La montagne sacrée
Ryūsuke Hamaguchi offre, avec Le mal n’existe pas, un rappel poétique que, même bafouée ou blessée, la nature aura toujours le dernier mot
Sur fond de ciel froid, les ramilles décharnées d’une multitude de branches étirent leurs longs doigts crochus. En contrebas, une petite fille observe la canopée nue, captivée. En fond sonore : une musique mystérieuse et vaguement sinistre… Et de fait, bientôt, cette enfant se volatilisera dans cette même nature. De retour après le succès de Drive my Car (ou Conduis mon char), qui lui a valu l’Oscar du meilleur film international, Ryūsuke Hamaguchi offre, avec Le mal n’existe pas, un rappel poétique que la nature aura toujours le dernier mot.
Lui qui s’est spécialisé dans les récits urbains intimistes (Asako I & II), même ceux épousant une structure chorale (Happy Hour, Wheel of Fortune and Fantasy), Ryūsuke Hamaguchi sort ici de ce qu’il qualifiait lui-même en entrevue au Devoir de sa « zone de confort ». Lauréat du Grand Prix du jury et du Prix de la critique internationale à Venise, le résultat est aussi envoûtant que fascinant.

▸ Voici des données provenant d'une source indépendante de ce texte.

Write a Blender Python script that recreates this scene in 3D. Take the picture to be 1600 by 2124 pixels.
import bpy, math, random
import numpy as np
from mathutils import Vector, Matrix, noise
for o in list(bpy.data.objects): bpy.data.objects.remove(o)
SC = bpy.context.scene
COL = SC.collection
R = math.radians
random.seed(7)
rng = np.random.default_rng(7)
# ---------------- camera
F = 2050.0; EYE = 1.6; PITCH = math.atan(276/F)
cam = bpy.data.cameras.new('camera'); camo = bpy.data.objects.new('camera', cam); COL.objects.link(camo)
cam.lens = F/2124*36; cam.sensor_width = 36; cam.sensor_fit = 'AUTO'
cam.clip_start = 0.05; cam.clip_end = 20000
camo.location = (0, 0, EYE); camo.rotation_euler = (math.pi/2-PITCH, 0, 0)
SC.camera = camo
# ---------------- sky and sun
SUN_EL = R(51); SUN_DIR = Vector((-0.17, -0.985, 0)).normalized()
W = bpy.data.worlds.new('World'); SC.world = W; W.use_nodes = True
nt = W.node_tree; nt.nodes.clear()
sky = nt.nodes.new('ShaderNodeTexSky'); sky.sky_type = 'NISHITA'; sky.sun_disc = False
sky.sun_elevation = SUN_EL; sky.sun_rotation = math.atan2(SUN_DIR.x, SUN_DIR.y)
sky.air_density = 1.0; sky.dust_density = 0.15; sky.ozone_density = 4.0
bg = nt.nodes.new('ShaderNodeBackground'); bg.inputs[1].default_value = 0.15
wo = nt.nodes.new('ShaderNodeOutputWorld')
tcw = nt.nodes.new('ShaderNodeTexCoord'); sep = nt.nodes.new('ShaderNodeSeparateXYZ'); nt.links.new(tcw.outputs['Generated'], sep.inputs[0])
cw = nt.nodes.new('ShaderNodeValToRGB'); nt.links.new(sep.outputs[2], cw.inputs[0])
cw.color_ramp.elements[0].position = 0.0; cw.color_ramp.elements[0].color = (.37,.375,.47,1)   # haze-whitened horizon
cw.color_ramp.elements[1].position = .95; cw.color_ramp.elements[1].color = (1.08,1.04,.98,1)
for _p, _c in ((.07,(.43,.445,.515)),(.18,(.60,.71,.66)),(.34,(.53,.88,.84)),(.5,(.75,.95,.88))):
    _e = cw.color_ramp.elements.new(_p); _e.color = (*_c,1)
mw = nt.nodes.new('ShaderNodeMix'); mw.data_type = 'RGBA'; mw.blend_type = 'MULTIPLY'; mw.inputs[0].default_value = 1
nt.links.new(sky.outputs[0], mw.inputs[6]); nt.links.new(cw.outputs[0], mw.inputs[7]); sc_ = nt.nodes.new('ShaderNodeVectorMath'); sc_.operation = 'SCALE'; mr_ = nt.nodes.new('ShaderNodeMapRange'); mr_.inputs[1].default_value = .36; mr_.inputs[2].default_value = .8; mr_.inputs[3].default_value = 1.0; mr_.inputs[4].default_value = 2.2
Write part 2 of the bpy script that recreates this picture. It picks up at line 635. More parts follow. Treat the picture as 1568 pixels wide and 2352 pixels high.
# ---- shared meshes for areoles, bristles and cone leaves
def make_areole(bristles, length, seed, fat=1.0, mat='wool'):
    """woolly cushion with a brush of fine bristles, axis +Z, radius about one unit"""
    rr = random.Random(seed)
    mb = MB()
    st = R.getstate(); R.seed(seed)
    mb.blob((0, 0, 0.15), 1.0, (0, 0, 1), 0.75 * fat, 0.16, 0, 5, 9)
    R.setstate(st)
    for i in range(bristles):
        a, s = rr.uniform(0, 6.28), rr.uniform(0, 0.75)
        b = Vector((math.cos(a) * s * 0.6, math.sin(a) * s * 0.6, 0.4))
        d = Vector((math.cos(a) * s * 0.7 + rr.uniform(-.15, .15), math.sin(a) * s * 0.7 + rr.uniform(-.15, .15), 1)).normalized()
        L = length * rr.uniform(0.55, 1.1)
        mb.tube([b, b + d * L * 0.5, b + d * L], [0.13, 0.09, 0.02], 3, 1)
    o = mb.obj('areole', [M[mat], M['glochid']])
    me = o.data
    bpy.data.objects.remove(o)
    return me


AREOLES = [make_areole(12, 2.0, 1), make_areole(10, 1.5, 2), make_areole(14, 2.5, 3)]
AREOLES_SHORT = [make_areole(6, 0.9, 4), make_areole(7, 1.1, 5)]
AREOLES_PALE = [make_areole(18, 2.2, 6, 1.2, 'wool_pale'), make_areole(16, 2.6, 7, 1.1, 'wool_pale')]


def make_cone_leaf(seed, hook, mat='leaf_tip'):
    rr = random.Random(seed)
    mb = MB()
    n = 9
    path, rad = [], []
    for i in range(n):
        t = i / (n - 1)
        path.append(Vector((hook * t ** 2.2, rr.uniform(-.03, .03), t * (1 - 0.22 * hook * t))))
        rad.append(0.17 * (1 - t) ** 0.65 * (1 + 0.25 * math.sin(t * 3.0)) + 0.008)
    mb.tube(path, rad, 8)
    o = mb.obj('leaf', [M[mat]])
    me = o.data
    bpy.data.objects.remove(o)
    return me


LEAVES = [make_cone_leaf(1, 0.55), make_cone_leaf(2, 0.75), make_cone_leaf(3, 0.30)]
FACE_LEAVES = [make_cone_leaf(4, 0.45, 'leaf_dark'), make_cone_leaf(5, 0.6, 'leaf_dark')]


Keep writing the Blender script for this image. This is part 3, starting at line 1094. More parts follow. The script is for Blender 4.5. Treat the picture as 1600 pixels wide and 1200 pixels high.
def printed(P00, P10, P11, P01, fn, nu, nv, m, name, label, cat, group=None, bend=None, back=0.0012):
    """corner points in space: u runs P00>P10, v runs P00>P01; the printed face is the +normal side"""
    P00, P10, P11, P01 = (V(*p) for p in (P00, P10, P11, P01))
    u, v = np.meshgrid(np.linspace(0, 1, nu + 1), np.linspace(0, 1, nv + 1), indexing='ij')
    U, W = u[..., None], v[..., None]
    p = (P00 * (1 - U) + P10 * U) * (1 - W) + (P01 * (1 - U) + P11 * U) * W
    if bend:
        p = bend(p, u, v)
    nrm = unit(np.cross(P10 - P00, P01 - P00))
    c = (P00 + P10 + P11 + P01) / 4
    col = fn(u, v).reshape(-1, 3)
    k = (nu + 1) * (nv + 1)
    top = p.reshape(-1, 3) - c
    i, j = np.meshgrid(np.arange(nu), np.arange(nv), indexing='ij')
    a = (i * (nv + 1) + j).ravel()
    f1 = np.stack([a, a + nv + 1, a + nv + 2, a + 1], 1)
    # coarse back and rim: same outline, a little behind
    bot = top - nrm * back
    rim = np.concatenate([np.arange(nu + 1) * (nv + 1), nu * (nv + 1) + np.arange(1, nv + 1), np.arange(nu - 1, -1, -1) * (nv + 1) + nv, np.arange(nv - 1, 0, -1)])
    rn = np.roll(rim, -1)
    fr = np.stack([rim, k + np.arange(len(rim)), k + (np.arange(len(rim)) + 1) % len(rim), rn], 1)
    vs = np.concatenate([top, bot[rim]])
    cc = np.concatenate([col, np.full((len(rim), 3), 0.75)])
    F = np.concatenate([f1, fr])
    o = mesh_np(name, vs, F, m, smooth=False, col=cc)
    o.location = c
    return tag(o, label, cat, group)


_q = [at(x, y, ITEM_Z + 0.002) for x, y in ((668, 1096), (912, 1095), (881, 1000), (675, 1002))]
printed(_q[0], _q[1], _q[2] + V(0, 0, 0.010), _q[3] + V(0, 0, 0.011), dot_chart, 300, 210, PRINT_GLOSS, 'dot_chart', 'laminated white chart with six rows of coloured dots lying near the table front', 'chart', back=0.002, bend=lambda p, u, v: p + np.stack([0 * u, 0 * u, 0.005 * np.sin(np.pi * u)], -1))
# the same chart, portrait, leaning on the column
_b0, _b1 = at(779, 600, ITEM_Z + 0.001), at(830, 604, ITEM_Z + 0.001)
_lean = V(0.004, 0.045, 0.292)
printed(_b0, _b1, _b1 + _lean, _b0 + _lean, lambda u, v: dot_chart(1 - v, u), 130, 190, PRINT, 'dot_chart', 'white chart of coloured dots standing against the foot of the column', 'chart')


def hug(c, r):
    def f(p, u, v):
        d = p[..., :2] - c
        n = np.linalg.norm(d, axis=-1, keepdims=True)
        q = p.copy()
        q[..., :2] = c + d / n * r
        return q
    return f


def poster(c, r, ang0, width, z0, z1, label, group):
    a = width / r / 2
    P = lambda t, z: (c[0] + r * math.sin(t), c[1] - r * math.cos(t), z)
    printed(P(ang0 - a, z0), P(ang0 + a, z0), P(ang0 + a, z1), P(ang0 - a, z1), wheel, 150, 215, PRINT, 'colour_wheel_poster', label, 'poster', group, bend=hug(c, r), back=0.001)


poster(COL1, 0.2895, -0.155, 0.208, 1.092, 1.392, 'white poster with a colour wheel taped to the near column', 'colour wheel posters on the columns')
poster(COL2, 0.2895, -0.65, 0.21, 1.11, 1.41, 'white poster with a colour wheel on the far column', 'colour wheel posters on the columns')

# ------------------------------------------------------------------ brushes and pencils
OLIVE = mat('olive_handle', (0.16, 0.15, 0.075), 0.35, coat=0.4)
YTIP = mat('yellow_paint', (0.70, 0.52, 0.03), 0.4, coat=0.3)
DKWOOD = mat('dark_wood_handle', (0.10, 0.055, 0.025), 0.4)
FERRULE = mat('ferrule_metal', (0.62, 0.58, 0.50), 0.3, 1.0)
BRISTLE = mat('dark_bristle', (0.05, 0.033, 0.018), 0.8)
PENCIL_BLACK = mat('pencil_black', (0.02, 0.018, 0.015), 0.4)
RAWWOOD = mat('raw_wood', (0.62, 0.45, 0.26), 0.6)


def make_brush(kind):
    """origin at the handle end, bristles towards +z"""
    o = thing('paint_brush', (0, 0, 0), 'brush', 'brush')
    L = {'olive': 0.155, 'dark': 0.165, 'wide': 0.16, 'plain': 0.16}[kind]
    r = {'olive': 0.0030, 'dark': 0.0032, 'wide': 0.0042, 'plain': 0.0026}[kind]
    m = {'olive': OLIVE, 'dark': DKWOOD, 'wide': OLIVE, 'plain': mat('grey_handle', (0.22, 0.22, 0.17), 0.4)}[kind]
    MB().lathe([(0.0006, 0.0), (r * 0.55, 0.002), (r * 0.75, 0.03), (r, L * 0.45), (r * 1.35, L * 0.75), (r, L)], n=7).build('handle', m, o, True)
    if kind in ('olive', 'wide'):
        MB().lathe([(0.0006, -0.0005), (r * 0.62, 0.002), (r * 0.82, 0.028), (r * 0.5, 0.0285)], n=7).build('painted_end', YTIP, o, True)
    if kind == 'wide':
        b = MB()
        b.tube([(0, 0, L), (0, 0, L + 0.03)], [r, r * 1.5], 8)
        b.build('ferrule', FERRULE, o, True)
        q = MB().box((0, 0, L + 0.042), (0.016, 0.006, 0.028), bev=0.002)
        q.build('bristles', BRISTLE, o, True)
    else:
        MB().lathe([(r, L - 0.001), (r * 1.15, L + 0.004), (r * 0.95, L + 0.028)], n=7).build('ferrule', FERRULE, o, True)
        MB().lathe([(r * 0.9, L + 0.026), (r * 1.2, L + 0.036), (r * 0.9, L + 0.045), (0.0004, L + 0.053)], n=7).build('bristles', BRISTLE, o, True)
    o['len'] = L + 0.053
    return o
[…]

En effet, tout du long, cette aura de mystère mentionnée d’emblée transpire dans une réalité pourtant on ne peut plus terre à terre. C’est comme si, avec cette proximité sylvestre, le quotidien des personnages était constamment sur le point de basculer dans l’insolite, mais sans jamais que la chose ne se produisît ; du moins, pas avant la toute fin.
Cette tension constante, comme une manifestation de la nature ellemême, de sa puissance immuable, nous plonge dans un état semblable à celui de la petite fille du début, proche de l’hypnose.
Ladite petite fille se prénomme Hana (Ryo Nishikawa, très juste), et elle vit à la montagne avec son père, Takumi (Hitoshi Omika, charismatique), un veuf. Takumi chérit sa progéniture, mais pour le reste, il est plutôt misanthrope et apprécie son existence isolée. Or, la quiétude de Takumi, tout comme celle de ses voisins épars et des habitants du village sis plus bas, est menacée par les plans d’un promoteur décidé à transformer la forêt en site de « glamping », une forme de camping de luxe prisée par les influenceurs de tous poils.
Destructeur et polluant, le projet déstabiliserait un fragile écosystème, mettrait en péril une paisible harde de cerfs, en plus de compromettre l’approvisionnement en eau potable de la communauté. Tout cela apparaît tellement insensé qu’à la réflexion, même Takahashi et Mayuzumi, les deux employés d’une firme de relations publiques mandatés afin de rendre le développement « socialement acceptable », déchantent.
Virtuosité furtive
C’est là l’un des maints aspects contribuant à l’attrait discret, mais constant, qu’exerce le film : les personnages n’ont de cesse de surprendre. Cela, toujours d’une manière qui semble crédible, qui semble vraie. Comme si tout ce qui survient et advient coulait de source.
D’ailleurs, le film entier possède une virtuosité d’autant plus admirable qu’elle n’attire pas l’attention : furtive, celle-ci se révèle a posteriori, emplissant notre mémoire de réverbérations…
La mise en scène de Ryūsuke Hamaguchi possède, à défaut d’un meilleur qualificatif, la même dimension organique. Le cinéaste privilégie la durée et la répétition, certaines actions et certains lieux prenant valeur de motifs, motifs favorisant l’effet ensorcelant (de concert avec la musique chargée d’atmosphère d’Eiko Ishibash).
Les plans larges, voire très larges, dominent, souvent afin d’accentuer le contraste entre l’insignifiance humaine et la magnificence naturelle. Des plans plus serrés nous rapprochent çà et là des visages des personnages, mais il n’y a pas de gros plan franc, seulement des plans poitrine.
Une exception à cette échelle se produit lors du dénouement, avec Hana. Ryūsuke Hamaguchi boucle alors la boucle sur une note émotionnelle et symbolique d’une puissance tranquille, englobante. Comme la nature environnante.
Le mal n’existe pas (V.O., s.-t.f.)
Drame de Ryūsuke Hamaguchi. Scénario de Ryūsuke Hamaguchi. Avec Hitoshi Omika, Ryo Nishikawa, Ryuji Kosaka, Ayaka Shibutani. Japon, 2023, 106 minutes. En salle.